施工事例: 国久保の家
お客様からの要望
2世帯住宅の計画依頼。すべてが別々という2世帯住宅ではなく、玄関は一緒で、階で世帯分けされていればよいという要望でした。つまり、玄関入って1階が親世帯、2階が子世帯のスペースとなっており、キッチン、お風呂はそれぞれの階に設けるという計画。
両親は自営で着物の販売の仕事をしており、たまの来客のためのスペースを1階部分(親世帯)に必要ということでした。この客間には隣接して大きめの納戸が必要であり、職種上畳のスペース(和室)を要望していました。
2階部分(子世帯)には、LDK以外には寝室と子供室1室が要望されており、建物全体としては、明るく広々とした部屋構成にしたいということ、駐車スペースは3台+お客様用に1台の計4台が駐車できるようにしたい、といったことがお客様から挙げられていました。
要望箇所の抽出(整理)
- 2世帯住宅
- 1階は親世帯、2階は子世帯
- 玄関は共通
- 1階に客間+納戸
- 2階はLDK+寝室+子供室
- 駐車台数4台
提案内容
敷地は東側の道路に接道する部分を1辺とした三角形の変形敷地で、まず4台の駐車スペースをどう確保するかから考え始めました。通常使う3台と客用の1台を分け、できるだけ敷地が有効活用できるように計画しました。

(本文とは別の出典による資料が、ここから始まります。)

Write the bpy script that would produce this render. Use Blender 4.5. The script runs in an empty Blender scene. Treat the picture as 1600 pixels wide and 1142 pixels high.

玄関部分や階段、廊下の共有部分は明るく開放的になるようにし、玄関上部には吹抜けを設けました。玄関に入った時に、吹抜けによって1階の雰囲気が2階にも届くようにという意図もあります。おおまかな間取りは1・2階同じ形状で、共有部分を中央にして南側にLDK、北側に寝室を配置しています。
1階のLDKからは南側の隣地に育つ木を借景として取り込み、空間が外部にも伸びていくように広がりを感じるようなデッキとして計画しました。LDKの隣には客間としても使える和室を配置し、お客さんが来たとき以外でもいつでも使えるようにし、いざというときすぐに仕切れるようにしています。もちろんこの客間は玄関から直接行き来できる配置としています。
2階の寝室に置かれた家具(引出部分)は、以前曾おばあちゃんが使っていた化粧台をリメイクしたものです。特に立派なものではないけれど、捨ててしまうのも気が引けるということをおっしゃっていたので、一度預かり、きれいに手直しして、棚に合わせて机もつくってみました。記憶が残るというのも空間への愛着に繋がるので、できるだけ大事にしたいと思いました。床材には栗の木を使用しています。硬すぎず柔らかすぎず、とても上品な木目の床板です。敷地形状が三角形のため、建物平面も三角形となり、見る角度によって建物の表情が変わるおもしろい住宅となりました。